One interesting point is that if a naturalist claims that evolution does produce correct beliefs, then the naturalist has to explain the widespread belief in religion. The naturalist might claim that society is evolving towards atheism, but my opinion is that trend is a relatively short term event that is related to a widespread belief in the idea that classical mechanics can explain our world. I believe that when there is wider understanding that classical mechanics does not actually explain very much of what we observe in everyday life, then naturalism will lose its appeal.

However, Plantinga does make some mistakes. One is that he assumes that the probabilities that different beliefs are true is independent. That is part of his reason for believing that the probability of having correct beliefs is low, because there are so many of them.
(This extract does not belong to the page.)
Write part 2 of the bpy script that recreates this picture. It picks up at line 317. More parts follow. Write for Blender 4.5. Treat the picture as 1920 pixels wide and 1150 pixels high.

Actually, if evolution does lead to a mechanism that produces generally true beliefs, then the resulting probability that most beliefs are true would be very high. So the probabilities of the truth of various beliefs are actually highly correlated.

Another mistake is related to the claim he makes that there are four possibile cases of relations between belief and behavior, and that in each of these cases the P(R|N&E) is low. Its hard to really understand his explanation of the different cases, so its hard to verify that the cases are exhaustive. The big problem is that his responses to the questions at the end was to dismiss objections by citing one or another of his cases at will to say that in that case the stated objection was not valid. That of course is not a legitimate form of argument.

He cited the example of the tiger, which is apparently based in several respects on the behavior of his cat. But evolution would start off with simpler organisms in scenarios where there are fewer levels of abstraction, so the difference between behavior and belief would be minimal, because the belief system is so minimal. Then more complex behaviors and belief systems would evolve. Without doing the math, it seems implausible that evolution would allow those to diverge in any meaningful degree as the systems became more complex.